Advanced Television

Research: Online, mobile entertainment offerings captivate consumers

February 1, 2011

Consumer expenditure on entertainment content is expected to have reached close to $320 billion worldwide last year, with online and mobile media segments experiencing the largest percentage growth. Research carried out by Futuresource Consulting indicates that consumer expenditure on online entertainment grew by around 23 per cent, while expenditure on mobile media grew by more than 15 per cent, far outstripping gains made by packaged media, theatrical, cable, satellite and IPTV, albeit from a lower base.

Moving forward, the rise of digital content delivery through mobile and online will continue to drive revenues, with 2009-2014 CAGR forecast at 16 per cent and 24 per cent respectively.

In recent years, much of the success in mobile has been driven by the growth in smartphones, with the market generating around 280 million unit sales in 2010 – an increase of 56 per cent – translating to a total installed base of almost 580 million.

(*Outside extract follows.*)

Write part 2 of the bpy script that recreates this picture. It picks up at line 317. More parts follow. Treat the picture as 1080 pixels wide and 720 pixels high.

Smartphone form factors are continuingly being optimised for multimedia use, particularly for viewing video, using apps and browsing the Internet. As a result, in the last year, mobile Internet traffic has doubled globally, with the growth in tablets expected to contribute to further activity.

The launch of Apple’s Apps store in 2008 created a new mobile content revenue stream, reinvigorating the mobile content industry. A number of other mobile apps services have launched, creating opportunities, particularly for handset vendors, operators, OS suppliers, content holders, publishers, developers and advertising companies. Over 10 billion apps were downloaded in 2010, and more than 50 per cent of those were via the Apple Apps store – with a total retail value of over $4 billion, even though 85 per cent of downloaded apps are free. Moving forward to 2014, nearly 35 billion apps will be downloaded by consumers, worth $17bn.

Streaming media activity has been rising significantly in recent months, with consumers more likely to stream content than download it. YouTube, catch-up TV and embedded flash/HTML video have been central to driving streaming activity and traffic. Improvements in broadband performance, advancements in video compression technology and, more importantly, the availability of compelling services have led to a significant continued rise in streaming media activity. This growth is not exclusive to video: streaming audio has become a mainstream activity through online radio and personalised streamed music services such as Spotify and, whilst streamed social gaming services are extremely popular.